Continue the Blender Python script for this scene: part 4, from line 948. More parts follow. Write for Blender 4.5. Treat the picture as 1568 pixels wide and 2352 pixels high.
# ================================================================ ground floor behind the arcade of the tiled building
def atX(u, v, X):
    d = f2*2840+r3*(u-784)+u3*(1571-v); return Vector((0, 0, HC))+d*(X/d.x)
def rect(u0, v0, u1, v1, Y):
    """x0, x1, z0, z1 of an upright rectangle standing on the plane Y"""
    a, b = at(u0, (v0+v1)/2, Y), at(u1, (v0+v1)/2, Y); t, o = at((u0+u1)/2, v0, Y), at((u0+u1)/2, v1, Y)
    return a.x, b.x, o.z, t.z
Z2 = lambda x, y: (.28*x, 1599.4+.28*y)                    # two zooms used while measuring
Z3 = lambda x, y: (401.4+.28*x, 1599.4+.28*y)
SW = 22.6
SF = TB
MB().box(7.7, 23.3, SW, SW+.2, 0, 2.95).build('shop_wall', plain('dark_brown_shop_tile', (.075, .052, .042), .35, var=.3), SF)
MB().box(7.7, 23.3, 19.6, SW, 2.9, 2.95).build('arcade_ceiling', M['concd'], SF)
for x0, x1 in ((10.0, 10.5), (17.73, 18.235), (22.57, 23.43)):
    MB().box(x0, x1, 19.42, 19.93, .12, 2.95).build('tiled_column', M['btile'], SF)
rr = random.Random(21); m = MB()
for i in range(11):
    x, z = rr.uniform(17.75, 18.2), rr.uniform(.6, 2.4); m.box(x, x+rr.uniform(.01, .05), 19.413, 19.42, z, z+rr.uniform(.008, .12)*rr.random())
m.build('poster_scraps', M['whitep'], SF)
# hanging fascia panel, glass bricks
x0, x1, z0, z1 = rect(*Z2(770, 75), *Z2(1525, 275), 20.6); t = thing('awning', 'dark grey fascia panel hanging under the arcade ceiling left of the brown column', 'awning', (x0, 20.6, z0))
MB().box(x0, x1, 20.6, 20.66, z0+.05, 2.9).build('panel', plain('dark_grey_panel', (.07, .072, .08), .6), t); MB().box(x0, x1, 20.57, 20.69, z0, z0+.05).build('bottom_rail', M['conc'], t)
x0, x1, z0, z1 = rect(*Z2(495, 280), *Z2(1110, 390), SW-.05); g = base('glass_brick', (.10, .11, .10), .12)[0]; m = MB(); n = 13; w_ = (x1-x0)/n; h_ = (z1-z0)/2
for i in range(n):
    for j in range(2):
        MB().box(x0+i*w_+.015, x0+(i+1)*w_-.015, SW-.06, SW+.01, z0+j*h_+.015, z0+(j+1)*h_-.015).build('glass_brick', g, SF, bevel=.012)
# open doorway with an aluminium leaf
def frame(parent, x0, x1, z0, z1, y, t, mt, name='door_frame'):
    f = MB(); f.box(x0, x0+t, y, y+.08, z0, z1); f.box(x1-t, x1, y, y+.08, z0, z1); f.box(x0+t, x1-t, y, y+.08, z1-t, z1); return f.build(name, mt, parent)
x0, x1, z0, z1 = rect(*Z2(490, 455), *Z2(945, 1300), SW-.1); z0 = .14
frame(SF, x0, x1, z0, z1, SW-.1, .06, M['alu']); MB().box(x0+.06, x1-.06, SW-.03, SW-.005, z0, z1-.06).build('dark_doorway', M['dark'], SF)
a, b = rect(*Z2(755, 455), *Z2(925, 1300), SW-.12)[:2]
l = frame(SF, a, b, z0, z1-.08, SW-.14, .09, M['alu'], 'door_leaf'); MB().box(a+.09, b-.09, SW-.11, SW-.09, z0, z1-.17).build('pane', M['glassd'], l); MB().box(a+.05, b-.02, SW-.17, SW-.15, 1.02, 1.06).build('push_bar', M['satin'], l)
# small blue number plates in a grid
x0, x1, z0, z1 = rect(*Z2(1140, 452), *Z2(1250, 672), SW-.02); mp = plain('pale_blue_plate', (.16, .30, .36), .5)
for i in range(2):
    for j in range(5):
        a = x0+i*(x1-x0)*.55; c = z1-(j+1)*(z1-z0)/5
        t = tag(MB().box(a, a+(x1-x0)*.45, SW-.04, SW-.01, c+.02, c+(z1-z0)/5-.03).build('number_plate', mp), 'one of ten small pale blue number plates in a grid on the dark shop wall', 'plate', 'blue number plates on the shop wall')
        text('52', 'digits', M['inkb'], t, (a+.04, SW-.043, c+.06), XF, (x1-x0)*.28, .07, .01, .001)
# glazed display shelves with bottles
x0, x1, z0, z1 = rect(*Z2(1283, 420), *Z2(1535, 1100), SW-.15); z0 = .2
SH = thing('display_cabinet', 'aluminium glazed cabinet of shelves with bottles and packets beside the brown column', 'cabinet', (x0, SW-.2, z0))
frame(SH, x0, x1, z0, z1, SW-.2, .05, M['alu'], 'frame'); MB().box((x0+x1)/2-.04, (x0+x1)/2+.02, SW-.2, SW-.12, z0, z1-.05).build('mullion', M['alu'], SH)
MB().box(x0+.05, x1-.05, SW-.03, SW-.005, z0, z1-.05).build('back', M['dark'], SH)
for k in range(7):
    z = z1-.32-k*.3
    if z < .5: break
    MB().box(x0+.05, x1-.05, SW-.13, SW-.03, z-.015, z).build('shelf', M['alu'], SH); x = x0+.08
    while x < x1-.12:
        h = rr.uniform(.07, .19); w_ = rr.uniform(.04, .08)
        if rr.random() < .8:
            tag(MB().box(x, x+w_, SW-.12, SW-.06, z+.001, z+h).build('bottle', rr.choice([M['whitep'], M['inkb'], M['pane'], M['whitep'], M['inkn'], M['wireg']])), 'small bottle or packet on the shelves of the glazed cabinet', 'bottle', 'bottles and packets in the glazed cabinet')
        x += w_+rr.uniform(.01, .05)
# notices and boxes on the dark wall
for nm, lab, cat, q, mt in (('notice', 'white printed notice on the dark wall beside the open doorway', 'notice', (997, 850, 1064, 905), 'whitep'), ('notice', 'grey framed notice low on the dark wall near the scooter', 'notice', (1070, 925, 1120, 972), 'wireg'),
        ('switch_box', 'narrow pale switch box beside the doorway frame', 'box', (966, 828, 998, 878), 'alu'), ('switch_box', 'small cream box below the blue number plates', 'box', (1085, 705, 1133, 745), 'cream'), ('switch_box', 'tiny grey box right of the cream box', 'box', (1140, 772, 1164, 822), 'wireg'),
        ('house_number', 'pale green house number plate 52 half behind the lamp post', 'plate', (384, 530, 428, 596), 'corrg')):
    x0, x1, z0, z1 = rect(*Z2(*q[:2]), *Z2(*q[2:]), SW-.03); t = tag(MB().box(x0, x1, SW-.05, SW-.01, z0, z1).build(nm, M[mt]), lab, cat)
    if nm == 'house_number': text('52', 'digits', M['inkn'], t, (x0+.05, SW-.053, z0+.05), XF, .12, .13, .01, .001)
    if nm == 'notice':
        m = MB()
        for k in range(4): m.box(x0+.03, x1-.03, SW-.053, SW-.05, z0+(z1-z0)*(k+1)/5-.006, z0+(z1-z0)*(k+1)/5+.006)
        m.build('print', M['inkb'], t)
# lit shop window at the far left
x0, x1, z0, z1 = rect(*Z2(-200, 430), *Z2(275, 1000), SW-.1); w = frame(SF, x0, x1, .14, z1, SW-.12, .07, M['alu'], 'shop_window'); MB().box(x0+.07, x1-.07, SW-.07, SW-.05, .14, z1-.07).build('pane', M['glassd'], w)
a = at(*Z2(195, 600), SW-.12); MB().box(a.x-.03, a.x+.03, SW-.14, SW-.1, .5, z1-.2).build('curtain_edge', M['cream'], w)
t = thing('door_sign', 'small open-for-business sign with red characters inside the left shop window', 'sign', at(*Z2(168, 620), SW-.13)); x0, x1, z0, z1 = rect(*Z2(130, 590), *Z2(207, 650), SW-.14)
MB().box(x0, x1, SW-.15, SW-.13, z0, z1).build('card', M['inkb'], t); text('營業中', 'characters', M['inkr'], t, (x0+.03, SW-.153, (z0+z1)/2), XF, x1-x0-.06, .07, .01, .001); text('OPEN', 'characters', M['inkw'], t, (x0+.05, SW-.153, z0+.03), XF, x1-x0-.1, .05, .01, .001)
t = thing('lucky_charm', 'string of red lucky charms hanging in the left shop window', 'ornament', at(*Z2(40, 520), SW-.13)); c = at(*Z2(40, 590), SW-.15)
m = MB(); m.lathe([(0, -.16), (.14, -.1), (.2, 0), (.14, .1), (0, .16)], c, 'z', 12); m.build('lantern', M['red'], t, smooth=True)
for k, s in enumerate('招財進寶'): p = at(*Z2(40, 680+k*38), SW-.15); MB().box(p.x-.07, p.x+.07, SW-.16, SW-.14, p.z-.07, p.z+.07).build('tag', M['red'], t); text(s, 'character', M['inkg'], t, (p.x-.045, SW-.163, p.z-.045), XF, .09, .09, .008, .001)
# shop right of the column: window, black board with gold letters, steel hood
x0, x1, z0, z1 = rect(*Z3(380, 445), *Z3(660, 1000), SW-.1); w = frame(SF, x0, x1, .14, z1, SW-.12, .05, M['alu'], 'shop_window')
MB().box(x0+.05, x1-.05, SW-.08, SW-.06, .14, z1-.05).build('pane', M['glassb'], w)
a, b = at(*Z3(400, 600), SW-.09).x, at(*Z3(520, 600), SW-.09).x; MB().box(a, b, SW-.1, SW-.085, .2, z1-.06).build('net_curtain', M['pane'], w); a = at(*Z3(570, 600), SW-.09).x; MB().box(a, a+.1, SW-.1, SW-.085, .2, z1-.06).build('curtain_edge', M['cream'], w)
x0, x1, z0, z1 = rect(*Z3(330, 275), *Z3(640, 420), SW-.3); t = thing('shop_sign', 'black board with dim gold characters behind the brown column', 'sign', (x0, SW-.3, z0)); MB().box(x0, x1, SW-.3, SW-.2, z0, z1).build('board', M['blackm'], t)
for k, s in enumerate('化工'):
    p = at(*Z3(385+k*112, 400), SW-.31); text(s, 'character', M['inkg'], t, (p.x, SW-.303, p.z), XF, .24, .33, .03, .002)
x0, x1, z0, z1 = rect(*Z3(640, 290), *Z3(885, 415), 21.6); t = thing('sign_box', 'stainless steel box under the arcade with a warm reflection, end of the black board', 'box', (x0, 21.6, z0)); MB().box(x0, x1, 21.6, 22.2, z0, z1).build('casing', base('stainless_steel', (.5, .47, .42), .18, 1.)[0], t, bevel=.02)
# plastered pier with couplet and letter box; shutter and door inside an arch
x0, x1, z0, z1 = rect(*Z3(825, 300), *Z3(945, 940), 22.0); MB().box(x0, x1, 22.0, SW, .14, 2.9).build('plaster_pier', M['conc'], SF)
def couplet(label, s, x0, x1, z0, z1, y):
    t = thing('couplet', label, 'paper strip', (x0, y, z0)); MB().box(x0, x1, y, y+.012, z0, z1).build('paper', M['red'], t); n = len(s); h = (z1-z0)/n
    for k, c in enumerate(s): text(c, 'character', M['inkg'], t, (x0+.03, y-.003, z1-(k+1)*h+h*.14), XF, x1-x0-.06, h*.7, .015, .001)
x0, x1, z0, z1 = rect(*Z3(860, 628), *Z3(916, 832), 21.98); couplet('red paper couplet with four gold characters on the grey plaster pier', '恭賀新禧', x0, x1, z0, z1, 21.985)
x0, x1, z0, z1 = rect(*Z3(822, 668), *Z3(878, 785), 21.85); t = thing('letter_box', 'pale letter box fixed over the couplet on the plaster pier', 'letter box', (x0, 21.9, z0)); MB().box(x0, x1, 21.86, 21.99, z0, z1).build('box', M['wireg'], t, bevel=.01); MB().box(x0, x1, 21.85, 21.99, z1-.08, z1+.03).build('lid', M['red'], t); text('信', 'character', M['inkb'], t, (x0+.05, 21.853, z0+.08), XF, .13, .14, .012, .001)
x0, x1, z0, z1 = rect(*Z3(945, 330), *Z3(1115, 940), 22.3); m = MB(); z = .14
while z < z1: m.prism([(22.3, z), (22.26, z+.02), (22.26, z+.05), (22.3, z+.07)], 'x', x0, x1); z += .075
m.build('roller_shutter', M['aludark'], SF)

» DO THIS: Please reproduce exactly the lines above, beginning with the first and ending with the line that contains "(.075, .052, .042), .35, var=.3), SF)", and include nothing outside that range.

» OUTPUT:
Continue the Blender Python script for this scene: part 4, from line 948. More parts follow. Write for Blender 4.5. Treat the picture as 1568 pixels wide and 2352 pixels high.
# ================================================================ ground floor behind the arcade of the tiled building
def atX(u, v, X):
    d = f2*2840+r3*(u-784)+u3*(1571-v); return Vector((0, 0, HC))+d*(X/d.x)
def rect(u0, v0, u1, v1, Y):
    """x0, x1, z0, z1 of an upright rectangle standing on the plane Y"""
    a, b = at(u0, (v0+v1)/2, Y), at(u1, (v0+v1)/2, Y); t, o = at((u0+u1)/2, v0, Y), at((u0+u1)/2, v1, Y)
    return a.x, b.x, o.z, t.z
Z2 = lambda x, y: (.28*x, 1599.4+.28*y)                    # two zooms used while measuring
Z3 = lambda x, y: (401.4+.28*x, 1599.4+.28*y)
SW = 22.6
SF = TB
MB().box(7.7, 23.3, SW, SW+.2, 0, 2.95).build('shop_wall', plain('dark_brown_shop_tile', (.075, .052, .042), .35, var=.3), SF)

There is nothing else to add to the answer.